The problem >>
Only the lines from the top of the listing below to the line that has "plain('opening_dark', '#3a3b3a', .9), t)" should be echoed, with both ends kept and pictures left out.

Source excerpt >>

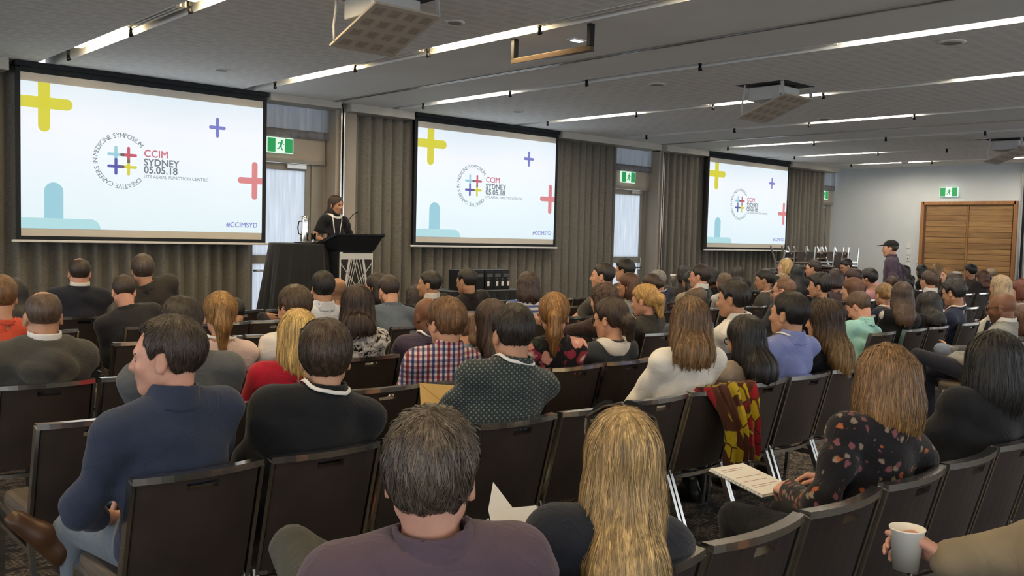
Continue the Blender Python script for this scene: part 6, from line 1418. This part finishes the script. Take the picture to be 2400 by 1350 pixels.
# ceiling projectors on their lowered panels
M_panel = plain('projector_panel', '#a89f92', .7, 0, .04, 6); M_proj = plain('projector_white', '#b9bab8', .5, 0, .03); M_slit = plain('panel_slit', '#857a6b', .8)
slits = MB()
for a in range(4):
    for c_ in range(4):
        for k in range(7):
            x = -.225+a*.15; y = .09+c_*.165+(k-3)*.014; slits.box(x-.045, x+.045, y-.002, y+.002, -.014, -.011)
SLIT = slits.mesh('panel_slits'); SLIT.materials.append(M_slit)
for x, lb in ((4.27, 'nearest ceiling projector on a lowered perforated panel'), (9.95, 'middle ceiling projector on a lowered perforated panel'), (17.42, 'farthest ceiling projector on a lowered perforated panel')):
    t = empty('ceiling_projector', (x, 6.0, CEIL), 0, lb, 'projector', 'ceiling projectors on lowered panels')
    R = Matrix.Translation((0, 0, -.15)) @ Matrix.Rotation(math.radians(-20), 4, 'X')
    pn = MB().box(-.31, .31, 0, .70, -.01, .01, .004, R).build('panel', M_panel, t)
    o = bpy.data.objects.new('panel_slits', SLIT); COL.objects.link(o); o.parent = pn; o.matrix_local = R; o['kind'] = 'stuff'
    for sx in (-.31, .31):
        q = R @ Vector((sx, .62, 0)); MB().tube([q, q+Vector((0, .01, .12)), q+Vector((0, -.02, .26)), Vector((sx, .56, 0))], .011, 8).build('strap', M_proj, t)
        q = R @ Vector((sx, .03, 0)); MB().bar(q, (sx, .05, .0), .008, .04, (0, 1, 0)).build('hinge_arm', M_proj, t)
    MB().box(-.24, .20, .12, .56, -.19, -.03, .012).build('projector_body', M_proj, t)
    MB().box(-.17, .02, .555, .566, -.165, -.06, .003).build('vent', plain('projector_vent', '#4c4a55', .5), t)
    MB().tube([(.08, .55, -.11), (.08, .585, -.11)], .04, 16).build('lens', emit('projector_lens', '#cfc3ff', 2.5), t)
    MB().tube([(.1, .2, -.03), (.12, .1, .0)], .007, 6).build('cable', M_black, t)
    MB().box(-.33, .33, 0, .68, -.003, .0).build('ceiling_opening', plain('opening_dark', '#3a3b3a', .9), t)

# standing man in a cap
def cap_hat(par, c, R, s):
    F = Field(axis(c[0]-.16, c[0]+.16, .008), axis(c[1]-.24, c[1]+.24, .008), axis(c[2]-.05, c[2]+.17, .008)); A = lambda *p: c+R@(V(*p)*s)
    F.add(Ell(A(0, -.016, .040), V(.088, .112, .092)*s, R), .01)
    F.everywhere(lambda v, x, y, z: np.maximum(v, (.040-(((x-c[0])*R[0, 2]+(y-c[1])*R[1, 2]+(z-c[2])*R[2, 2])/s))*s))
    F.add(Ell(A(0, .125, .048), V(.07, .075, .008)*s, R@rot(0, 8)), .008); v, q = F.net(); shade_mesh('cap', v, q, cloth('plain', '#1b1c1d'), par)
person('person standing in a black cap and plum jacket, hand on hip', 14.05, 6.72, (13.98, 6.75, 1.675), yaw=22, hyaw=26, hp=2, skin='fair', lod=1, stand=0.001, face=True, group='people standing',
    hair=dict(style='short', col='#3a2c22', th=.008), top=dict(mat=cloth('plain', '#4a3c4a'), cut='jacket', collar='turtle', name='jacket'), legs='#3d3f4a', hat=cap_hat,
    arms=(((-.2, .15, .95), 'relax', (.2, 1, -.2), (0, 0, -1)), ((.17, -.03, 1.0), 'fist', (-.8, .5, -.2), (-1, 0, 0), (.8, -.6, 0))))

# person at the bottom right edge, only the hand with the cup reaches into view
person('person in beige sleeve holding a white paper cup at the bottom right corner', 2.53, .61, (2.59, .58, 1.30), yaw=30, hyaw=20, hp=4, skin='pink', lod=0, hair=dict(style='short', col='#4a3a2c', th=.012),
    top=dict(mat=cloth('plain', '#8a7b63'), cut='jacket', collar='jacket', under=cloth('plain', '#8fa3c4'), name='jacket', cuff=.06), legs='#2b2b30',
    arms=('lap', CUPARM))
place_chair(2.68, .34, 'chair under the person holding the white cup at the bottom right', rz=DEG(30), group='brown banquet chairs behind')
CUPP = (2.28, 1.02)
def paper_cup(x, y, z, label, s=1.0, lid=None):
    t = empty('paper_cup', (x, y, z), 0, label, 'paper cup', 'paper cups'); h = .105*s
    MB().lathe([(0, .004), (.028*s, .004), (.030*s, 0), (.0415*s, h-.004), (.0435*s, h-.003), (.0435*s, h+.001), (.0405*s, h), (.028*s, .008), (0, .008)], n=32).build('cup_wall', M_cardboardwhite, t)
    if lid: MB().lathe([(.0445*s, h-.006), (.0445*s, h+.008), (.038*s, h+.014), (0, h+.012)], n=28).build('lid', M_white, t)
    return t
paper_cup(2.28, 1.02, .815, 'white paper cup held up at the bottom right corner')
paper_cup(8.40, 3.42, .63, 'white paper cup in front of the light blue jeans', 1.0)
paper_cup(10.62, 8.30, .985, 'striped takeaway cup with lid held up at the front', 1.05, lid=1)
# notebook, papers, phone, envelope
def sheet(name, label, cat, M, w, h, th, mat, pages=None):
    t = empty(name, (0, 0, 0), 0, label, cat); t.matrix_world = M
    MB().box(-w/2, w/2, -h/2, h/2, 0, th, .0015).build('cover' if pages else 'sheet', mat, t); return t
Mx = lambda x, y, z, rz, rx=0, ry=0: Matrix.Translation((x, y, z)) @ Matrix.Rotation(DEG(rz), 4, 'Z') @ Matrix.Rotation(DEG(rx), 4, 'X') @ Matrix.Rotation(DEG(ry), 4, 'Y')
nbk = sheet('spiral_notebook', 'white spiral notebook on the lap of the dark floral blouse', 'notebook', Mx(3.14, 2.03, .68, -8, 8), .20, .28, .006, M_paper, 1)
pg = MB().box(-.097, .097, -.137, .137, .006, .012, .001).build('pages', M_paper, nbk)
mb = MB()
for k, (y, w_) in enumerate(((.10, .12), (.085, .10), (.02, .14), (-.02, .13), (-.06, .15), (-.075, .09))): mb.box(-.07, -.07+w_, y-.0015, y+.0015, .0121, .0126)
mb.build('printed_lines', plain('red_print', '#b98a8e', .8), pg)
for k in range(14): MB().tube([(-.1+.006*math.cos(a), -.125+k*.019, .006+.008*math.sin(a)) for a in np.linspace(0, 2*math.pi, 9, endpoint=False)], .0012, 5, closed=True).build('spiral_wire', M_steel, nbk)
env = sheet('envelope', 'buff paper envelope held by the green dotted shirt', 'envelope', Mx(2.62, 3.36, .80, -30, 55, 10), .20, .27, .004, plain('buff_paper', '#c9a768', .7, 0, .08))
MB().prism([(-.1, .135), (.1, .135), (0, .05)], .004, .006).build('flap', plain('buff_paper', '#c9a768'), env)
lf = sheet('leaflet', 'white folded leaflet held by the plum polo shirt', 'leaflet', Mx(1.76, 1.88, .76, -20, 48, 0), .15, .21, .002, M_paper)
MB().box(-.06, .06, .03, .034, .002, .003).build('red_stripe', plain('red_print2', '#c05a55', .8), lf)
MB().prism([(-.075, .105), (.0, .105), (-.04, .19)], .0, .002).build('folded_corner', M_paper, lf)
ph = empty('smartphone', (0, 0, 0), 0, 'pale gold smartphone held by the brown lace top', 'phone'); ph.matrix_world = Mx(5.33, 5.45, .97, 25, 62, 12)
MB().box(-.037, .037, -.075, .075, 0, .009, .004).build('case', plain('phone_gold', '#b8a88f', .3, .6), ph)
MB().box(-.033, .033, -.068, .068, .009, .0098).build('screen', M_lens, ph); MB().lathe([(0, -.001), (.006, -.001), (.006, 0)], (-.022, .055, 0), 12).build('camera_lens', M_lens, ph)
nt_ = sheet('note_paper', 'white note paper held by the steel blue jumper', 'paper', Mx(6.42, 5.42, .86, 15, 40, 0), .15, .21, .002, M_paper)
MB().box(-.05, .05, .05, .06, .002, .003).build('writing_line', plain('grey_label', '#55585a'), nt_)
yp = sheet('yellow_pad', 'pale yellow note pad on the lap beside the black jacket', 'note pad', Mx(4.55, 2.0, .66, 20, 10), .15, .2, .01, plain('yellow_paper', '#e3dd9a', .7))
MB().box(-.05, .05, .03, .036, .01, .0105).build('writing_line', plain('grey_label', '#55585a'), yp)
for lb, x, y, cc in (('mint green leaflet left on an empty chair seat', 3.08, 3.13, '#9fd1b4'), ('orange red leaflet left on a chair seat', 2.16, 3.2, '#d9543b'), ('buff envelope left on a chair seat behind the black jacket', 2.30, 3.28, '#b48a3f')):
    q = sheet('seat_leaflet', lb, 'leaflet', Mx(x, y, .477, 12), .1, .15, .002, plain('leaflet_'+cc, cc, .7)); MB().box(-.03, .03, .02, .03, .002, .0025).build('print', M_paper, q)
# pen and watch
pen = empty('pen', (0, 0, 0), 0, 'black pen in the hand of the steel blue jumper', 'pen'); pen.matrix_world = Mx(6.60, 5.44, .93, 0, 20, 10)
MB().tube([(0, 0, -.06), (0, 0, .06)], .004, 8).build('barrel', M_black, pen); MB().tube([(0, 0, -.075), (0, 0, -.06)], [.001, .004], 8).build('tip', M_steel, pen)
# bright scarf hung over a chair back
def scarf():
    x0, y0 = 4.03, 2.84; cols = 34; path = []
    for t_ in np.linspace(0, 1, 26):
        if t_ < .25: path.append((.10-.10*t_/.25, .70+.155*t_/.25))
        elif t_ < .35: a = (t_-.25)/.1*math.pi; path.append((.0+.022*math.cos(a)-.02, .862+.022*math.sin(a)))
        else: path.append((-.045-.03*math.sin((t_-.35)*5), .855-.40*(t_-.35)/.65))
    P = []; NN = []
    for i in range(cols):
        u = i/(cols-1)-.5; colp = []
        for k, (yy, zz) in enumerate(path):
            tt = k/25; wdt = .40*(1-.35*abs(tt-.3))+.05*math.sin(tt*7); sl = .19*tt
            x = x0+u*wdt+sl; f_ = .024*math.sin(u*31+tt*3)*(.4+tt)+.014*math.sin(u*57+tt*9)
            colp.append((x, y0+yy-f_-.012, zz-.05*abs(u)*tt))
        P.append(colp); NN.append([(0, -1, .1)]*len(colp))
    v, f = thick_grid(P, NN, .007); m = MB(); m.add(v, f, True)
    o = m.build('scarf', cloth('scarf', '#c9ab22', '#a5242a', '#5b3320')); tag(o, 'red and yellow patterned scarf hanging over a chair back', 'scarf')
scarf()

Task response >>
Continue the Blender Python script for this scene: part 6, from line 1418. This part finishes the script. Take the picture to be 2400 by 1350 pixels.
# ceiling projectors on their lowered panels
M_panel = plain('projector_panel', '#a89f92', .7, 0, .04, 6); M_proj = plain('projector_white', '#b9bab8', .5, 0, .03); M_slit = plain('panel_slit', '#857a6b', .8)
slits = MB()
for a in range(4):
    for c_ in range(4):
        for k in range(7):
            x = -.225+a*.15; y = .09+c_*.165+(k-3)*.014; slits.box(x-.045, x+.045, y-.002, y+.002, -.014, -.011)
SLIT = slits.mesh('panel_slits'); SLIT.materials.append(M_slit)
for x, lb in ((4.27, 'nearest ceiling projector on a lowered perforated panel'), (9.95, 'middle ceiling projector on a lowered perforated panel'), (17.42, 'farthest ceiling projector on a lowered perforated panel')):
    t = empty('ceiling_projector', (x, 6.0, CEIL), 0, lb, 'projector', 'ceiling projectors on lowered panels')
    R = Matrix.Translation((0, 0, -.15)) @ Matrix.Rotation(math.radians(-20), 4, 'X')
    pn = MB().box(-.31, .31, 0, .70, -.01, .01, .004, R).build('panel', M_panel, t)
    o = bpy.data.objects.new('panel_slits', SLIT); COL.objects.link(o); o.parent = pn; o.matrix_local = R; o['kind'] = 'stuff'
    for sx in (-.31, .31):
        q = R @ Vector((sx, .62, 0)); MB().tube([q, q+Vector((0, .01, .12)), q+Vector((0, -.02, .26)), Vector((sx, .56, 0))], .011, 8).build('strap', M_proj, t)
        q = R @ Vector((sx, .03, 0)); MB().bar(q, (sx, .05, .0), .008, .04, (0, 1, 0)).build('hinge_arm', M_proj, t)
    MB().box(-.24, .20, .12, .56, -.19, -.03, .012).build('projector_body', M_proj, t)
    MB().box(-.17, .02, .555, .566, -.165, -.06, .003).build('vent', plain('projector_vent', '#4c4a55', .5), t)
    MB().tube([(.08, .55, -.11), (.08, .585, -.11)], .04, 16).build('lens', emit('projector_lens', '#cfc3ff', 2.5), t)
    MB().tube([(.1, .2, -.03), (.12, .1, .0)], .007, 6).build('cable', M_black, t)
    MB().box(-.33, .33, 0, .68, -.003, .0).build('ceiling_opening', plain('opening_dark', '#3a3b3a', .9), t)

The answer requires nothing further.